There is no water at Golant until about three hours before high tide. Our mechanical depth sounder (like all things in a small boat, multi-function: it also acts as a centreboard when under sail) thumped into the expected sandbanks just below the village. We raised the rudder up, killed the outboard and pulled that up, then with all the delicates duly protected, raised the centreboard and guided Ondine over the sandbanks with the tide, using the oars as poles to direct her.

On the Golant side of the river there was no more than a couple of inches of water, so we pushed over to the far side, found enough of a channel to float, and with a gentle, valley-funnelled breeze behind us, sailed up channel on the jib, steering with an oar set in a rowlock on the transom. A man working on the hull of his tide-beached boat waved then turned to watch appreciatively as we slid gracefully upriver in no more than eight inches of water, and then nearing the parting, a solitary fisherman now increasing our audience to a crowd of two, we hit another sandbank, pirouetted in the pull of the tide and stopped, effectively, ingloriously beached.


I furled the jib, shipped the oar, got out and started pulling. Dad rode aboard Ondine like a scene from the African Queen, sans leeches. Of course, that would make me Bogart and Dad Hepburn, so the metaphor swiftly crumbled to closer scrutiny.


The right hand parting led to Lerryn and The Ship Inn, our intended destination. Dad seemed a little sceptical of there being any water in the branch yet, but I'd seen a suggested channel when I'd checked the chart, so remained optimistic as I heaved and struggled against the sand and wind, now unhelpfully backed around to blow into my face. Over the sandbanks at the convergence of the parting, my efforts were rewarded by about a foot or so of water, pushing steadily upriver, winding its way between the mudflats nestled beneath the steep, wooded banks. The scene was bucolic; dragonflies prancing in the air, the only noise fish rolling and turning in the rising water or the rustle of a slight breeze playing amongst the trees.


The breeze, when it filled in, remained predictably on the nose, and we were leery of using the outboard in such muddy shallows. Even if we didn't snag the prop, there was a risk of clogging the cooling intake. So we just directed Ondine with the oars, and let the tide carry her. The afternoon was beautific in its tranquillity.

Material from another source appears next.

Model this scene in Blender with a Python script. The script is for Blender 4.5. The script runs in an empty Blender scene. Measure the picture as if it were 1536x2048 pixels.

On the last approach to Lerryn we were overhauled by three small ribs packed with yaughties from the harbour. Noisy but good natured, they were quite bemused that we'd beaten them up river on the tide. They mentioned they'd spotted us when we passed their pontoon earlier in the morning on the way out to the bay. Funny how a Drascombe rarely goes unnoticed.


We moored just alongside the slip at Lerryn and enjoyed a beer, then in my case, a couple of pints of Sharp's Cornish Pilsner. It was absolutely delicious.


The tide was just about to turn as we headed back, the river now full of water, the sandbanks and mudflats of earlier a distant memory.